5 sentenced to death for Jamal Khashoggi murder; US calls Saudi trial an ‘important step’

A demonstrator holds a poster picturing Saudi journalist Jamal Khashoggi and a lightened candle during a gathering outside the Saudi Arabia consulate in Istanbul. (File Photo: AFP)


Saudi Arabia has sentenced five people to death for their role in the killing of dissident journalist Jamal Khashoggi in Istanbul in 2018, the public prosecutor said on Monday.

“The court issued death sentences on five men who directly took part in the killing,” the prosecutor said in a statement.

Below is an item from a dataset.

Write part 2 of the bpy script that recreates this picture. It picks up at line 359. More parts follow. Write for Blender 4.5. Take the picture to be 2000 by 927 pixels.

In a press conference, spokesman for the public prosecutor Shalan al-Shalan explained that three other convicts received a total of 24 years in jail for ‘covering up the crime’, Efe news reported.

He added that 10 others were released due to a lack of evidence.

al-Shalan explained that investigations showed that “there was no prior intention to kill Khashoggi”.

Khashoggi, a staunch critic of Saudi Crown Prince Mohammed bin Salman, was killed on October 2 after he entered the Saudi consulate in Istanbul to pick up the paperwork needed for his planned marriage to his Turkish fiancée.

Saudi prosecutors had said deputy intelligence chief Ahmed al-Assiri oversaw the Washington Post columnist’s killing in the kingdom’s Istanbul consulate in October 2018 and that he was advised by the royal court’s media czar Saud al-Qahtani.

However, Qahtani was investigated but not indicted “due to insufficient evidence” and Assiri was investigated and charged but eventually acquitted on the same grounds, the statement said.

Saudi officials initially denied Khashoggi’s death at the consulate but later acknowledged he had been killed when a fight broke out.

Saudi Arabia has said Khashoggi was killed in a “rogue operation” and put 11 defendants, all of whom are Saudi nationals, on trial earlier this year.

Although the United Nations and the United States Senate held the crown prince responsible for the crime, the kingdom’s strongman has not been prosecuted.

The 59-year-old had been a columnist for the Washington Post since 2017 after he left Saudi Arabia and was openly critical of his country’s monarchy.

The Post has condemned Khashoggi’s killing, with its editorial page editor Fred Hiatt qualifying it as “a monstrous and unfathomable act” if true, in a statement made in October.

Khashoggi’s disappearance had sparked an outcry from the international community, drawing condemnation from organizations and world leaders.

The United States has welcomed the death sentences issued by the Saudi court against five people for murdering the journalist and called the verdict an “important step” in achieving justice.